OAM beams can be generated by means of proper electrical/spatial phase-shifting techniques and are characterized by the presence of an vortex on the propagation axis, where the intensity is zero and the phase is undefined. As a consequence, OAM waves show a doughnut-shaped intensity profile and twisted wavefronts, which consist of |l| intertwined helices, being l the so-called azimuthal index. In particular, for l = 0, the corresponding mode is not helical and the wavefronts are multiple disjoined surfaces; for l = ± 1, the wavefront is a single helical surface, with a pitch length equal to the wavelength; finally, for greater values of l , the wavefront consists of |l| twisted helices, with the pitch length of each surface equal to |l|*lambda.

In the recent years OAM waves have found considerable applications in different research fields, such as Optics, nanotechnologies, astronomy, laser physics, quantum cryptography and quantum information. Moreover, the orthogonality among vortex modes with different azimuthal index has suggested the idea to exploit the OAM in the context of wireless communications, as a means to increase the capacity of a free-space link. This possibility has initially involved the field of optical communication [2], and only recently it has been extended to the radio domain, where the OAM has been presented as a good candidate to cope with the growing demand of spectral resources in the context of wireless communications [3]. The idea behind this application lies in the possibility of using two or more incoherent beams, transmitted on the same frequency but coded in different states of the orbital angular momentum, to simultaneously transmit and decode independent channels on the same carrier frequency.

However, the peculiar intensity profile of the OAM waves and the intrinsic limitation to the maximum  number of subchannels that actively convey the information in a communication link, have immediately raised doubts on the supposed advantages of an OAM-based communication technique over the pre-existing standard methods, opening a quite heated debate on this subject.

The possibility of exploiting the OAM in radio communications has been deeply investigated at RAI-CRIT, in collaboration with the University of Torino, Department of Physics, by means of several numerical studies, experimental analyses and theoretical considerations [4-9]. Focusing on free-space radio transmissions between antenna arrays, a formula for the link budget estimation, which generalizes the Friis equation to the case of OAM communication links, has been derived [5,6]. This expression turned out to be very useful for the characterization of the experiment realized at RAI-CRIT, where an OAM multimode transmission of DVB-T signals between facing Uniform Circular Arrays (UCAs) has been successfully performed, showing a sufficiently good mode insulation over a distance longer than three times the far-field range [7,8]. In particular, two different TV streams with high-definition (HD) audio/video programs, previously stored on a PC, were sent to two DVB-T modulators, where a 16-QAM modulation scheme with code rate 3/4 was adopted; then, the two signals were simultaneously encoded as OAM modes with indices l = 1 and l = -1 by means of a properly designed OAM encoder, and transmitted through an UCA made of four Yagi-Uda antennas.
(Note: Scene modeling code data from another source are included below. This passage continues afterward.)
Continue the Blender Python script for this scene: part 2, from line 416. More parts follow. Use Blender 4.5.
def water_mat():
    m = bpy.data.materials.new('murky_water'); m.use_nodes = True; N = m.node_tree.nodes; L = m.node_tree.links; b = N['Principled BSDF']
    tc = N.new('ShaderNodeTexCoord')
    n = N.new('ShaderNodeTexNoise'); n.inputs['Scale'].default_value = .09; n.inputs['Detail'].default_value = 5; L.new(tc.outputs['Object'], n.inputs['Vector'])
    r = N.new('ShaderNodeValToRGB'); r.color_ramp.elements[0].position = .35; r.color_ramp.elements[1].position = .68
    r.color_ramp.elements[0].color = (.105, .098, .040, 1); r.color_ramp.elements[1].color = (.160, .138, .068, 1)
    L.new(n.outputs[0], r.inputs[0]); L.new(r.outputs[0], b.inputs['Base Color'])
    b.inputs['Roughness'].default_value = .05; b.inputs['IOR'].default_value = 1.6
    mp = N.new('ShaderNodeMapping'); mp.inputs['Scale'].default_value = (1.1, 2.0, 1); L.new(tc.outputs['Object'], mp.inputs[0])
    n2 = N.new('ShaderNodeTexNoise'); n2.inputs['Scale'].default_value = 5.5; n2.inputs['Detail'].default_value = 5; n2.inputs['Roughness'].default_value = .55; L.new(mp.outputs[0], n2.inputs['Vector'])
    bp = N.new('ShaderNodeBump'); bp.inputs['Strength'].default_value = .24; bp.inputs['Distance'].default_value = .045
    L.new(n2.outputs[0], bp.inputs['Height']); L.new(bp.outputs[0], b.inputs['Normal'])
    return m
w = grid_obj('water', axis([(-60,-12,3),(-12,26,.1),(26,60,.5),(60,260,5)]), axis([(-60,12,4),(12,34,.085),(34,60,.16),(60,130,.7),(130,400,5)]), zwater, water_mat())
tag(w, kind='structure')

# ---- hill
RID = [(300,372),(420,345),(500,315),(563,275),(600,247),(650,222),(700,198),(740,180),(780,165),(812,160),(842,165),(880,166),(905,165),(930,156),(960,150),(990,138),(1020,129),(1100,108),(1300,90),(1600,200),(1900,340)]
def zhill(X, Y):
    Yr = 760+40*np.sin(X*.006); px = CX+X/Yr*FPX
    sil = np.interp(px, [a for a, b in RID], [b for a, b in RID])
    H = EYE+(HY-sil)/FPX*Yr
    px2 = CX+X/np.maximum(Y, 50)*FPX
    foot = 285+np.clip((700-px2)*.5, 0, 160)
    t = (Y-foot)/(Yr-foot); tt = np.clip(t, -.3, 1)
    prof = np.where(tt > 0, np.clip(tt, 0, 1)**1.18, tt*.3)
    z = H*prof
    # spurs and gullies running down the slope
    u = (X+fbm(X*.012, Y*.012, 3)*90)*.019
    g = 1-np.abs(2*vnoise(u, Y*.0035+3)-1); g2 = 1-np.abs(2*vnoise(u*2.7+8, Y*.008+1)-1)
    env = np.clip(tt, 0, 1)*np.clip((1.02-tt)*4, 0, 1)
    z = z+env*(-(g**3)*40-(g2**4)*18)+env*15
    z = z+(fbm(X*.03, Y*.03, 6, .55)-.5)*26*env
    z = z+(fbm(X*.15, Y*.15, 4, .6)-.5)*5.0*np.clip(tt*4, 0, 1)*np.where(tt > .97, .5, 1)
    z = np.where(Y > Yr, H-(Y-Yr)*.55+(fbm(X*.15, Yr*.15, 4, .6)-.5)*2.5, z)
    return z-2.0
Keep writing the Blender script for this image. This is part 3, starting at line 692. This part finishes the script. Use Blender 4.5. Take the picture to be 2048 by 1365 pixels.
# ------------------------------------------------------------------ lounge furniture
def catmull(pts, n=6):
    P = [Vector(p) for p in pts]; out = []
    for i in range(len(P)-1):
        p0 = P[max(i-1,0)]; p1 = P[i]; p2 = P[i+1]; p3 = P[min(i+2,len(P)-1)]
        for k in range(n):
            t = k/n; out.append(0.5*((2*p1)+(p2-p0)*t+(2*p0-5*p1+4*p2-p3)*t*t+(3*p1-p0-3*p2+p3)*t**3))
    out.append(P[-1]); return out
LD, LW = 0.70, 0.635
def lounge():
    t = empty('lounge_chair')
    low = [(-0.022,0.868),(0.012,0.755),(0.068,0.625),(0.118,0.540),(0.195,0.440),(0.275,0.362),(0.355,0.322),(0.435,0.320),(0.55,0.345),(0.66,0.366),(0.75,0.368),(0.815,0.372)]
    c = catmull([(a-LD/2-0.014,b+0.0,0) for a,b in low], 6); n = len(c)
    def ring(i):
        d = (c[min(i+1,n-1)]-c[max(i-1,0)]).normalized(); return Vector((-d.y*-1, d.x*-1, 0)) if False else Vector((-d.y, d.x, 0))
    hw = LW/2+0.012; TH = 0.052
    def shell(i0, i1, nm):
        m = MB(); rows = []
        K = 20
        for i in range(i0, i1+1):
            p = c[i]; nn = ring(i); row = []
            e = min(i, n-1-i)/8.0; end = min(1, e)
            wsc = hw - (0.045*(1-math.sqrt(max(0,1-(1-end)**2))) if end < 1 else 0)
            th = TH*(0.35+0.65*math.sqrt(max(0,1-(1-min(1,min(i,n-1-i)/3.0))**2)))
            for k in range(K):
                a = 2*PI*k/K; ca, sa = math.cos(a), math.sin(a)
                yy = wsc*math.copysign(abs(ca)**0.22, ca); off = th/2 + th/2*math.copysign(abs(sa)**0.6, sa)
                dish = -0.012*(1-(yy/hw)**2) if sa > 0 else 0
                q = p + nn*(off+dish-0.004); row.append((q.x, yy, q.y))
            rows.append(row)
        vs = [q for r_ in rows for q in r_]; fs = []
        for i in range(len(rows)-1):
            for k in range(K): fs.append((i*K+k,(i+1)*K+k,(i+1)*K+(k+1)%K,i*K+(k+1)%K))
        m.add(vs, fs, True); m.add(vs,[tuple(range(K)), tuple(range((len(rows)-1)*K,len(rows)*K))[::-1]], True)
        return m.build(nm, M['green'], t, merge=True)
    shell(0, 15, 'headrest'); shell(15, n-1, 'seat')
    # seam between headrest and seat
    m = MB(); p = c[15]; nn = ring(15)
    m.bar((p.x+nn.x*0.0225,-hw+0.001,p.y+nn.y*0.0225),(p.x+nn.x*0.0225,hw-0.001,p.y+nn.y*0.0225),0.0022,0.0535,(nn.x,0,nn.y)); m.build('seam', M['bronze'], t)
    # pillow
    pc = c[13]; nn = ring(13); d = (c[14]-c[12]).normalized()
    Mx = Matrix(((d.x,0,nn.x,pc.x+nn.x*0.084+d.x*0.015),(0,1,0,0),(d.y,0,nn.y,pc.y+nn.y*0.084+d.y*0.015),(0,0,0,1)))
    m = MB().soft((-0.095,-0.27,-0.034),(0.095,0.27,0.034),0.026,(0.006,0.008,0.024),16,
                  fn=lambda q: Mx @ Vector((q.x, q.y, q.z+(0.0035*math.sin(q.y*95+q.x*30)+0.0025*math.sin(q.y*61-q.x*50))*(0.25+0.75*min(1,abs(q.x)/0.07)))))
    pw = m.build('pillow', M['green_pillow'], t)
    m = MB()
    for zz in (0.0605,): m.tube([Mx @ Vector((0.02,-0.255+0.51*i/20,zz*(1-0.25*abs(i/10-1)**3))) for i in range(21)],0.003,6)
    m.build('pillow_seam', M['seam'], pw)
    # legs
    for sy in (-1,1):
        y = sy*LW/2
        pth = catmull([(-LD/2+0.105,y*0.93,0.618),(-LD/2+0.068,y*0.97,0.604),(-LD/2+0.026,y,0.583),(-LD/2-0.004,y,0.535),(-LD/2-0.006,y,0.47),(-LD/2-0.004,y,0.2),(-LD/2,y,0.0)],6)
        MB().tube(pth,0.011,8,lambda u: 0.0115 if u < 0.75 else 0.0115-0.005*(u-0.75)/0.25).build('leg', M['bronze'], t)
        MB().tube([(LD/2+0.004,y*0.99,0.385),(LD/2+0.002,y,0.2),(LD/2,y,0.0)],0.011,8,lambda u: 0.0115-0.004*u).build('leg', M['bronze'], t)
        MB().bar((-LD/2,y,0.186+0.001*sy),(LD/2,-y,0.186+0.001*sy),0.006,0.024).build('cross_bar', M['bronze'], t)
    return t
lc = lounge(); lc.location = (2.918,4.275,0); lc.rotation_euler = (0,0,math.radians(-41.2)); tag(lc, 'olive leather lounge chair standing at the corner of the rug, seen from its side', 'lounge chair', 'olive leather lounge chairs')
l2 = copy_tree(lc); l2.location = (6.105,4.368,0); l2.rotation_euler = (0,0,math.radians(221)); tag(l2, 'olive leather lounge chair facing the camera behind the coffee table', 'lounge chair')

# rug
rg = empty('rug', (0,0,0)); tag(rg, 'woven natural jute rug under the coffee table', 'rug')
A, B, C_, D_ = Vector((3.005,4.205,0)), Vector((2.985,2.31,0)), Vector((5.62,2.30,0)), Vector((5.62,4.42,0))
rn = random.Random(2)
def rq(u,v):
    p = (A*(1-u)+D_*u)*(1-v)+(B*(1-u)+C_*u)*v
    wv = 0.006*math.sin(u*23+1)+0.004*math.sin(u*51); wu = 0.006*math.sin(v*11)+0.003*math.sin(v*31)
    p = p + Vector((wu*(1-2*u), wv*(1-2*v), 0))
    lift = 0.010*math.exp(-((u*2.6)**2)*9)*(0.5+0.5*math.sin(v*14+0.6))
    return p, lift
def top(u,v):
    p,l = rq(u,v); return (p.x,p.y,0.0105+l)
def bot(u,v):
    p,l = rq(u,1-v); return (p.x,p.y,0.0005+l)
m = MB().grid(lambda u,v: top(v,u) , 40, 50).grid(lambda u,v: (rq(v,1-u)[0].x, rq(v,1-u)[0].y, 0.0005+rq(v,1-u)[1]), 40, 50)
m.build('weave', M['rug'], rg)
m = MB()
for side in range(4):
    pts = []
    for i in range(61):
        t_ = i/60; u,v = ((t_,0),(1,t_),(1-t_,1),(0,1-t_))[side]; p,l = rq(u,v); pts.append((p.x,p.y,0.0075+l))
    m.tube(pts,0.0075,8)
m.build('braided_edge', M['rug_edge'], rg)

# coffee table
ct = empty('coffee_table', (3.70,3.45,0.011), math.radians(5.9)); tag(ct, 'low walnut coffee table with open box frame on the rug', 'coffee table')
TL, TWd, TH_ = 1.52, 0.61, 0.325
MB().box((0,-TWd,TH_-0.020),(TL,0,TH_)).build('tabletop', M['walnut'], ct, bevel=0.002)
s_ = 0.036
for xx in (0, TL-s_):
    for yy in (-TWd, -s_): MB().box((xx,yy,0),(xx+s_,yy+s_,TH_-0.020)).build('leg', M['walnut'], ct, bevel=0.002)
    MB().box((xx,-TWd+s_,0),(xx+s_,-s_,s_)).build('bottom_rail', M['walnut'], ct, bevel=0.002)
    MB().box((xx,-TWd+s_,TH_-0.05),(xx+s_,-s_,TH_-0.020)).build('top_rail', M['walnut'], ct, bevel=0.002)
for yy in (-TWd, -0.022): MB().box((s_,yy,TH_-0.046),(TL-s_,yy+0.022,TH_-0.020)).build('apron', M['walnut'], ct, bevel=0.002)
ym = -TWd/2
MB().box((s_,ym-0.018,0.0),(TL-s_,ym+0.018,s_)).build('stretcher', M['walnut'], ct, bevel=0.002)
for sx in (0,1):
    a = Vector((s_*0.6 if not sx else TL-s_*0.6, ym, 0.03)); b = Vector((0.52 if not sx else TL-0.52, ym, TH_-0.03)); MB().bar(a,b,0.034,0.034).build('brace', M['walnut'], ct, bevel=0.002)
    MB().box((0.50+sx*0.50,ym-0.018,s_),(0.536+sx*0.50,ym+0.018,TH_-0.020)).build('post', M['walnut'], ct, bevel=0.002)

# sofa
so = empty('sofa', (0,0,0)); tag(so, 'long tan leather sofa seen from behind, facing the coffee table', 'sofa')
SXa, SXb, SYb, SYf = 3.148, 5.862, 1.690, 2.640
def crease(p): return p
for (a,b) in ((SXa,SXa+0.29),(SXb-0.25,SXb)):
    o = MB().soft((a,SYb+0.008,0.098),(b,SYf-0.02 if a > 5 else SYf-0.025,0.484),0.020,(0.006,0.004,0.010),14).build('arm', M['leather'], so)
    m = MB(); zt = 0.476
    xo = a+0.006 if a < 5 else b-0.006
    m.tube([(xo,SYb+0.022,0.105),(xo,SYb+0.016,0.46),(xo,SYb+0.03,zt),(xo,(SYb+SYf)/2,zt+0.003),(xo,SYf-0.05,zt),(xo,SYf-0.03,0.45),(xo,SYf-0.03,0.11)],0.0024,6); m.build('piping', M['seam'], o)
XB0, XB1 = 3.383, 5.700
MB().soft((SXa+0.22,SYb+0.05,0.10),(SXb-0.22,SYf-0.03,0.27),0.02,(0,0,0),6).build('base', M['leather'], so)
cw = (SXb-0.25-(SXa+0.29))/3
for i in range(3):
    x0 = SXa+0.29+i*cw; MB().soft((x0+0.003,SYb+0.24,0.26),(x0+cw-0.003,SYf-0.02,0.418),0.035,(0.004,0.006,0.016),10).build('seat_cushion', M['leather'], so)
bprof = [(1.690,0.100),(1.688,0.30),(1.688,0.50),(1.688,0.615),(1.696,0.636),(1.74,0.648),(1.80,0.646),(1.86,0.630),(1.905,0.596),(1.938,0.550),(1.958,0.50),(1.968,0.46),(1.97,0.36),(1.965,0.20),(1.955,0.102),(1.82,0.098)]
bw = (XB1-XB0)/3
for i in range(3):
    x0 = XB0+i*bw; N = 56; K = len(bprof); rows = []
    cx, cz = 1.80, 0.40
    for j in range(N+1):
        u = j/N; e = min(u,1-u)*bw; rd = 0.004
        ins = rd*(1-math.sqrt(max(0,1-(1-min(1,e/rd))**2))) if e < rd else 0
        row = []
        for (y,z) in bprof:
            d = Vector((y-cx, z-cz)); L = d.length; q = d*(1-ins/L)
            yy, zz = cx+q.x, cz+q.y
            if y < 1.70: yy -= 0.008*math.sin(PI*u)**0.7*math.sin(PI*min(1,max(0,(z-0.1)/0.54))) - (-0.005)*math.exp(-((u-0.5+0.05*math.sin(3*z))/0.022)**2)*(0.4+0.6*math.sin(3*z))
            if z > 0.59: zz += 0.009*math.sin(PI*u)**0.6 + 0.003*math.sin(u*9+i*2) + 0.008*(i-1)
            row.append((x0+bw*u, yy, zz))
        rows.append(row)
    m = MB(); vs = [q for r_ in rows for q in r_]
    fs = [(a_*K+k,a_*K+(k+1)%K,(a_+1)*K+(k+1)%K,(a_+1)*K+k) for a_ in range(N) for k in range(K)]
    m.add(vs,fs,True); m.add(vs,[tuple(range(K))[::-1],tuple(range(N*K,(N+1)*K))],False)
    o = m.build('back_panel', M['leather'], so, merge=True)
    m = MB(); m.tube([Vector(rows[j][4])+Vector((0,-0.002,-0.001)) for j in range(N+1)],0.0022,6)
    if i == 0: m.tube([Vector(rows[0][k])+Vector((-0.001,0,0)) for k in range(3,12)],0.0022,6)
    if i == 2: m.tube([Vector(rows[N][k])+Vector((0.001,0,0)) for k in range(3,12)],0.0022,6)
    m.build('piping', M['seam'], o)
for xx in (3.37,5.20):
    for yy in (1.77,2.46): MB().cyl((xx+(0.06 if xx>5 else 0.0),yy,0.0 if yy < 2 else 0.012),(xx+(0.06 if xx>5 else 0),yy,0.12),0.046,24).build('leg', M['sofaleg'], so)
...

At a distance of 40 m from the transmitting array, a receiving OAM decoder allowed the discrimination of the signals by separating the OAM components and sent them to two identical commercial DVB-T receivers. In correspondence of an optimal antenna pointing, the insulation between the two OAM channels was estimated around 15 dB,  thus allowing the simultaneous and correct reception of the two TV programs.

However, although this experiment has demonstrated the possibility to simply implement a low power (1mW) multiple transmission of vortex waves using UCAs properly fed with a dedicated beamforming network, at greater distances the reception will be seriously impaired by the over-quadratic power decay with distance which characterizes the OAM beams.

Hence, vortex waves cannot be employed in long distance communication, and an OAM-based multiple transmission can be classified as a particular kind of spatial multiplexing. A direct theoretical comparison with the pre-existing MIMO techniques has revealed how an OAM multiplexing scheme provides the same performance in terms of spectral efficiency as the conventional methods only for perfectly on-axis LOS transmissions [9]. The presence of small misalignments in the communication link highlights the robustness of the traditional techniques, due to the strong sensitivity of the OAM orthogonality, which enables a correct discrimination of the vortex beams only when the transmitting and the receiving systems are facing each other perfectly. However, it is important to note that, in the context of a line-of-sight communication link, adaptive beam-forming techniques could be adopted to improve the alignment of the transmitting and the receiving systems, with the aim of restoring the on-axis performance. Hence, in conclusion, OAM modes could be used as an alternative basis set for transmitting signals in the context of MIMO communication, within specific short-range LOS scenarios, taking advantage of the technical simplicity of the generating methods.

Finally, the propagation of OAM modes has also been investigated in waveguide scenarios, where possible benefits of technological nature could be achieved in contexts characterized by a circular symmetry, such as circular and coaxial launchers, optical fibers, etc.